Following the registre national, I never lived in Forest; I’m registered in Ixelles since September 2007. That I have papers from Forest saying the contrary, doesn’t matter. It is not in the registre national, so it can’t be true.

To be honest, I kept my protest to a minimum. If it is fine for the administration, it is fine for me – I don’t think it makes any difference. And the papers? Well, they must have come from some paralell universe in which I lived in Forest for five months but in this one – dominated by the undoubtable logic of la commune d’Ixelles – I didn’t.

Des fois, il ne faut pas chercher à tout comprendre.

Ixelles!!

Ixelles is one of Brussels’ communes and, in my humble opinion, the best to live in except for the administration.

My last commune (Forest), I went with 4 photos during the opening hours, registered after 1 1/2 hours of waiting and was done.

In Ixelles, I went to the registration office first week of March.

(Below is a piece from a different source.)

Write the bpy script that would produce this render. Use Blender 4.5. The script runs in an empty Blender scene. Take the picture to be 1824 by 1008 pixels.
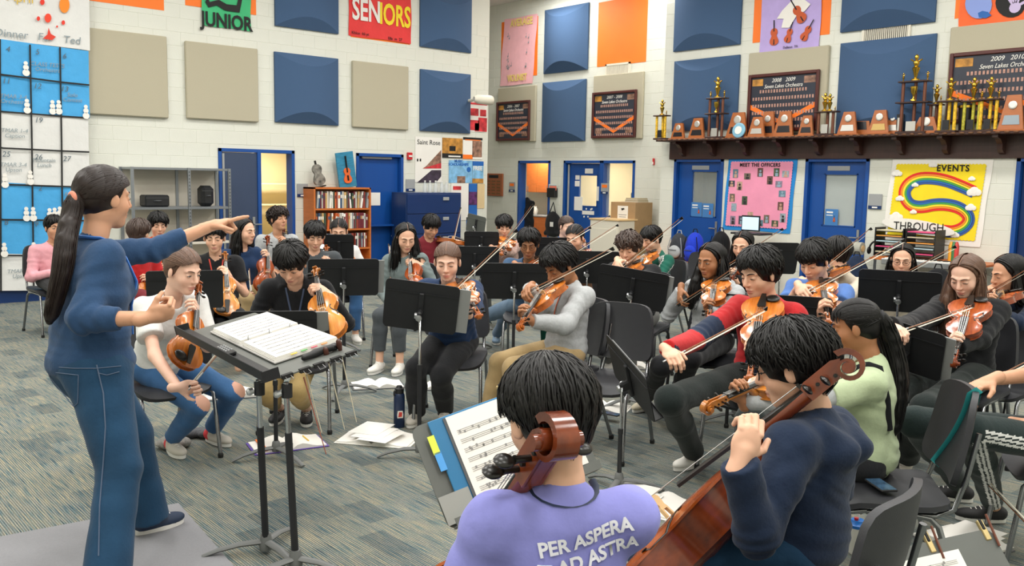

Last weekend, a policier de quartier passed by my place to confirm that I live where I said I do. Now, I have an appointment to register for the first week of… May! Just a tiny two months after my first démarches.

Now, I have to call them again and find out if this is too late for the European elections. Why, for manneken pis’ sake, does it take two months to get me an appointment?

FYI – Last time I registered in Ixelles it took me three months to get a residents card being 5 months valid. Very balanced input-outcome ratio. And yes, I have to register. Otherwise, I get a fine which I bet would not take 2 months to arrive.

Naturalized…

I knew that Belgium is one of the easier countries if you are looking to become a European citizen. That a German national could become a Belgian without consent was new to me.

Belgian PuceWhen I wanted to register in my new commune last week, the woman on the counter had a long and suspicious look on the registration document from my former commune and exclaimed then: Mais vous êtes belge!

Not that I’m totally opposed to such a change of nationality but first, the Belgian one wouldn’t be my first choice and second, I would like to be asked. Obviously, I never had a close look on my registration before, needed only pro forma, but before she could send me away to another department, I managed to convince her that I’m German. I got an appointment for the proper registration and I’m curious to see how the clerk there will manage with my double nationality.